Begin with the first line of the material and write out each line exactly, ending with the line that contains "return False". Pictures are not part of the copy.

— Start of Raw data —

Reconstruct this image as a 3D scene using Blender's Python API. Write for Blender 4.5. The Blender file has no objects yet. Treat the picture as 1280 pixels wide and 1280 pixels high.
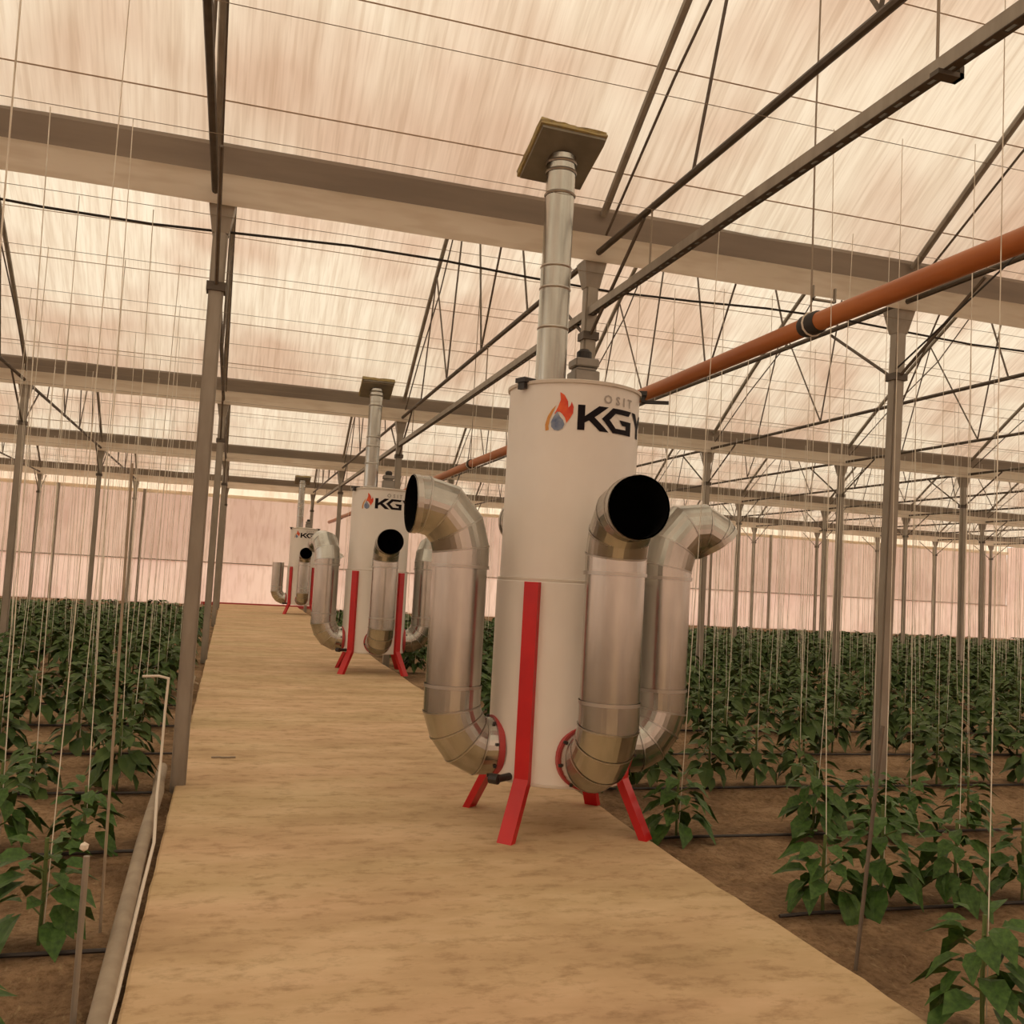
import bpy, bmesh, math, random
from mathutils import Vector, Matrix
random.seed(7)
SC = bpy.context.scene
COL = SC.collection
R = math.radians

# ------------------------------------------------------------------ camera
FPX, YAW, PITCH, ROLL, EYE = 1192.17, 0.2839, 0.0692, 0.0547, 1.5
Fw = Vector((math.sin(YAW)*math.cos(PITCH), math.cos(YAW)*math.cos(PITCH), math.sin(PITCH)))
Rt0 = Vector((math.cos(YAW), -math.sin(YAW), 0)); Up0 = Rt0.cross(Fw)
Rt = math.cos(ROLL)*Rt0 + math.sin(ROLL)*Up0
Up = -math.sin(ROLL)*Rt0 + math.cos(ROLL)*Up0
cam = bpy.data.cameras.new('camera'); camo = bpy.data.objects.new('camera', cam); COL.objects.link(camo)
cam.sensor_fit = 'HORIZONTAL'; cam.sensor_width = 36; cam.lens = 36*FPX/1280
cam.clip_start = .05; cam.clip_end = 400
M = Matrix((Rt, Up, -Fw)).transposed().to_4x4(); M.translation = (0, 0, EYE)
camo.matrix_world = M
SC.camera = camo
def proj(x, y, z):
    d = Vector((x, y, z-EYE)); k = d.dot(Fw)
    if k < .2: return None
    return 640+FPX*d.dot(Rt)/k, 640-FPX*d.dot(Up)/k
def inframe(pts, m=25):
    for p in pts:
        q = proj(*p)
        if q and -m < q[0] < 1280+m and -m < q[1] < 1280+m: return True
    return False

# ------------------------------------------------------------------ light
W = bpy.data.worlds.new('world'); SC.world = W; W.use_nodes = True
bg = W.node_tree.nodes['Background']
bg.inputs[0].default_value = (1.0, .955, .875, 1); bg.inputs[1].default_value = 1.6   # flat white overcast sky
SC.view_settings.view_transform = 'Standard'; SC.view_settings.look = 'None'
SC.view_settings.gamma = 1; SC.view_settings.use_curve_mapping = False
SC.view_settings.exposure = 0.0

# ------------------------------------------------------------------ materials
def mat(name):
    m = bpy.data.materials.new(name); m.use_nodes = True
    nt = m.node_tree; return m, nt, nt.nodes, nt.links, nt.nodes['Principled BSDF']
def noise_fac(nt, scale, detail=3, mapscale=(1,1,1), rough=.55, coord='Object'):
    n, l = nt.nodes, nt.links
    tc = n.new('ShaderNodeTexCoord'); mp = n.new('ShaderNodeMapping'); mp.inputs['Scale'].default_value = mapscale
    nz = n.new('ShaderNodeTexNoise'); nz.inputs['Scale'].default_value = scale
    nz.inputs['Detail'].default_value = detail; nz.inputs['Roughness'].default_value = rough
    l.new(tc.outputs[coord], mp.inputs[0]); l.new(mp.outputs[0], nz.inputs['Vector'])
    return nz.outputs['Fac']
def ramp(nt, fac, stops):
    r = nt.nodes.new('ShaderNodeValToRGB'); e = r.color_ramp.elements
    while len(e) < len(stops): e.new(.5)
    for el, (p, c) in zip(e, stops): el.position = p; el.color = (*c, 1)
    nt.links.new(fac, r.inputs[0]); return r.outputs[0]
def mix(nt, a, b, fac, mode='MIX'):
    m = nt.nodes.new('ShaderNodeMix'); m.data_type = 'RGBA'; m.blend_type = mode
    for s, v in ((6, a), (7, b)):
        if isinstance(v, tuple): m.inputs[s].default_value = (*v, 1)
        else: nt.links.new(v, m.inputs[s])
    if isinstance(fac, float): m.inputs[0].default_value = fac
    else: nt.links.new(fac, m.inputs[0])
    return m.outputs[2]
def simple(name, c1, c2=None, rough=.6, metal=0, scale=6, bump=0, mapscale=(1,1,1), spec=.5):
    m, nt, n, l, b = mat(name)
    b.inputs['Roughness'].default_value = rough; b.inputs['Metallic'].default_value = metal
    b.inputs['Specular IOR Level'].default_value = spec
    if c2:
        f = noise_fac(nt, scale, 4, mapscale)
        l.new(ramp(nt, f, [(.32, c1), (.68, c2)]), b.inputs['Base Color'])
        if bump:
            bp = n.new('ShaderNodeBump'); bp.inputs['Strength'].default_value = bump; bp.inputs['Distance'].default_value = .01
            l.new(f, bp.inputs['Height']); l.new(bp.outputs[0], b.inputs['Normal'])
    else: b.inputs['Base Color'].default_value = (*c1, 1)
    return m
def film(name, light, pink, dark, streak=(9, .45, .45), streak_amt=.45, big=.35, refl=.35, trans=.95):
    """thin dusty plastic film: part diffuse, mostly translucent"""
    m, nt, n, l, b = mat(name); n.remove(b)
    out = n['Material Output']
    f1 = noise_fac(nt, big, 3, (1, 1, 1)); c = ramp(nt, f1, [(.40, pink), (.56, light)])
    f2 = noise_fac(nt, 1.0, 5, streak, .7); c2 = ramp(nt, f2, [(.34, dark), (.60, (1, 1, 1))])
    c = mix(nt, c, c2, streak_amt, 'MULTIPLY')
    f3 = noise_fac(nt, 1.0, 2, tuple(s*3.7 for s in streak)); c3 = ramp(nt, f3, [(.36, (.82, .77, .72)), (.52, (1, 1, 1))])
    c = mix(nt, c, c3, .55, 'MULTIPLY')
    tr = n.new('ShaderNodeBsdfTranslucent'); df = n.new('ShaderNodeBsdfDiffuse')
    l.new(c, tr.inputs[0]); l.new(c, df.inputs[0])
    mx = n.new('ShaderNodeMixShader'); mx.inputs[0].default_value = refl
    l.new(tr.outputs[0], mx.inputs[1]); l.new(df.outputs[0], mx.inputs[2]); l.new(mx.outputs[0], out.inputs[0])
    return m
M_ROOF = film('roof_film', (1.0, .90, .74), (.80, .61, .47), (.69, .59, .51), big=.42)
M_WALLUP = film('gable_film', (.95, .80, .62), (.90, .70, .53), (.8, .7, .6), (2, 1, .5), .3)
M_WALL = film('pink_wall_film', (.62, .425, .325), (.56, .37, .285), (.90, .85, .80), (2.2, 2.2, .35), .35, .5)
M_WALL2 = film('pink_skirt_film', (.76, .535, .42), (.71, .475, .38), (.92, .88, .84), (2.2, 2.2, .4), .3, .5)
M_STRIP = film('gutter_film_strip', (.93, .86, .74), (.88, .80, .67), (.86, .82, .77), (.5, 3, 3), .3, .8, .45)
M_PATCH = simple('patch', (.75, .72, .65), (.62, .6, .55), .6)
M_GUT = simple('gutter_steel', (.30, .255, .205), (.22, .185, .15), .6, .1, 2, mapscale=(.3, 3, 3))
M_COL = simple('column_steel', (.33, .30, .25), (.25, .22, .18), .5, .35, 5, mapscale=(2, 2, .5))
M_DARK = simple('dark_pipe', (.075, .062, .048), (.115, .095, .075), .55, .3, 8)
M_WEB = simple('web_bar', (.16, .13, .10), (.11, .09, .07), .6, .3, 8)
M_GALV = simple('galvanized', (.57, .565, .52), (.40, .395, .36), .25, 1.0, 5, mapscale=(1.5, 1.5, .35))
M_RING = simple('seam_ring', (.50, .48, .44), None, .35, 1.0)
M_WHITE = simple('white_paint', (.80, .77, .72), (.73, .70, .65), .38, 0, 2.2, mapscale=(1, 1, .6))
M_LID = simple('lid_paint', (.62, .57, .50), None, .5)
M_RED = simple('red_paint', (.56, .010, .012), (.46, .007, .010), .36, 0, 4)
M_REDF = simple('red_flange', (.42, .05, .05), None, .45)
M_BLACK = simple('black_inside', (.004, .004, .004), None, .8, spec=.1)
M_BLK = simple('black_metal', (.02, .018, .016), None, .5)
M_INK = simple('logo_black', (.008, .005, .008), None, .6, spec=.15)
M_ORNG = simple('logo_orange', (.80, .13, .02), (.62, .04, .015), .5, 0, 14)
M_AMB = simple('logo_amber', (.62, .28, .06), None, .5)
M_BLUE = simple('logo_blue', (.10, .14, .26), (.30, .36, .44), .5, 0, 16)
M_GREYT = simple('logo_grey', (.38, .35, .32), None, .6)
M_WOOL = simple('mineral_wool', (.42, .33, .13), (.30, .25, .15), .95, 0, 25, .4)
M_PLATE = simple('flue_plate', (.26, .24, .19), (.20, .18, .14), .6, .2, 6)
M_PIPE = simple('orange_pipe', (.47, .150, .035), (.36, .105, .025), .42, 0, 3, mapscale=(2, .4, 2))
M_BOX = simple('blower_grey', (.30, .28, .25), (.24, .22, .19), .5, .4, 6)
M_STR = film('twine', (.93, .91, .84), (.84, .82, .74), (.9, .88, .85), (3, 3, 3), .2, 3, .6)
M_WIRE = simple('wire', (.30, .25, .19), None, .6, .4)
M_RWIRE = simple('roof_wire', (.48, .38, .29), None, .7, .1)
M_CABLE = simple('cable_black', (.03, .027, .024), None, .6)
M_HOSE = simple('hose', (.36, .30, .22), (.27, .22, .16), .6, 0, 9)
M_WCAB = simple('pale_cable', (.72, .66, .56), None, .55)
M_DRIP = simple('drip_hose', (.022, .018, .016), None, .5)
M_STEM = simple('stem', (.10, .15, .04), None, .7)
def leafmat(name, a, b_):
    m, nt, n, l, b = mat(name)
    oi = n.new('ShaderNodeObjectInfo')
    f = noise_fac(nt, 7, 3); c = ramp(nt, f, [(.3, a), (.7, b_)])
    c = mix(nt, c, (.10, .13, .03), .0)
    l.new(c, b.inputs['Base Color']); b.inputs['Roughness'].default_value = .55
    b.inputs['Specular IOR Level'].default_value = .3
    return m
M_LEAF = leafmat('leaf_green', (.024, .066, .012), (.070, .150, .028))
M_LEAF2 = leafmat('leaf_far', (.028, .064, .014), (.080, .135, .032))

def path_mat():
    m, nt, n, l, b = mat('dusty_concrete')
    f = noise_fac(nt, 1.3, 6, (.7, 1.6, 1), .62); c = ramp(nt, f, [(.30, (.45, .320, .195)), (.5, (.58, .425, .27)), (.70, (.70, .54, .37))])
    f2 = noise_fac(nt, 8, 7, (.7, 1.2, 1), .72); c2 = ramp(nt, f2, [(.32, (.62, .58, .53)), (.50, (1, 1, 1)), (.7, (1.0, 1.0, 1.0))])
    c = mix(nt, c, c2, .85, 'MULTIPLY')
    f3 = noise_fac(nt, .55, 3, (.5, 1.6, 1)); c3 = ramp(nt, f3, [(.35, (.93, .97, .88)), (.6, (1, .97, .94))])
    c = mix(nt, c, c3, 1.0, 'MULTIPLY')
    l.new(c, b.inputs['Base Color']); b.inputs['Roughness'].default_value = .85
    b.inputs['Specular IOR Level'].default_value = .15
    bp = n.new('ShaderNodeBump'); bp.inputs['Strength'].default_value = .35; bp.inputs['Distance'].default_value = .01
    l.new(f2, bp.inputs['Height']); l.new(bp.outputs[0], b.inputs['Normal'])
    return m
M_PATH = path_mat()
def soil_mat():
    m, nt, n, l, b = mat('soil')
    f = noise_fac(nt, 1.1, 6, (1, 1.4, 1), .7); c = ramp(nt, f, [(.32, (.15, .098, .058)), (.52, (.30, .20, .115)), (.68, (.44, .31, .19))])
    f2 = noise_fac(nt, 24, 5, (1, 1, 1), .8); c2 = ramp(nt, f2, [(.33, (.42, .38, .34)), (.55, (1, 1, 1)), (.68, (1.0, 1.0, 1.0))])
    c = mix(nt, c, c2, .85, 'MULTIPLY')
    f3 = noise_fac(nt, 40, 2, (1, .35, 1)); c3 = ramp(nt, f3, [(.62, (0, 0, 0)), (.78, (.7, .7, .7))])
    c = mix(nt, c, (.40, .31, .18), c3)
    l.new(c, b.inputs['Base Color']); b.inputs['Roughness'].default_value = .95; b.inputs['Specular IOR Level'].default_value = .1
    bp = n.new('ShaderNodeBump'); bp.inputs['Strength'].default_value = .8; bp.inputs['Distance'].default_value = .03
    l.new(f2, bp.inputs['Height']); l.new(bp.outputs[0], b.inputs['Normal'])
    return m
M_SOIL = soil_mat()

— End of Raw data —

• **Written solution**
Reconstruct this image as a 3D scene using Blender's Python API. Write for Blender 4.5. The Blender file has no objects yet. Treat the picture as 1280 pixels wide and 1280 pixels high.
import bpy, bmesh, math, random
from mathutils import Vector, Matrix
random.seed(7)
SC = bpy.context.scene
COL = SC.collection
R = math.radians

# ------------------------------------------------------------------ camera
FPX, YAW, PITCH, ROLL, EYE = 1192.17, 0.2839, 0.0692, 0.0547, 1.5
Fw = Vector((math.sin(YAW)*math.cos(PITCH), math.cos(YAW)*math.cos(PITCH), math.sin(PITCH)))
Rt0 = Vector((math.cos(YAW), -math.sin(YAW), 0)); Up0 = Rt0.cross(Fw)
Rt = math.cos(ROLL)*Rt0 + math.sin(ROLL)*Up0
Up = -math.sin(ROLL)*Rt0 + math.cos(ROLL)*Up0
cam = bpy.data.cameras.new('camera'); camo = bpy.data.objects.new('camera', cam); COL.objects.link(camo)
cam.sensor_fit = 'HORIZONTAL'; cam.sensor_width = 36; cam.lens = 36*FPX/1280
cam.clip_start = .05; cam.clip_end = 400
M = Matrix((Rt, Up, -Fw)).transposed().to_4x4(); M.translation = (0, 0, EYE)
camo.matrix_world = M
SC.camera = camo
def proj(x, y, z):
    d = Vector((x, y, z-EYE)); k = d.dot(Fw)
    if k < .2: return None
    return 640+FPX*d.dot(Rt)/k, 640-FPX*d.dot(Up)/k
def inframe(pts, m=25):
    for p in pts:
        q = proj(*p)
        if q and -m < q[0] < 1280+m and -m < q[1] < 1280+m: return True
    return False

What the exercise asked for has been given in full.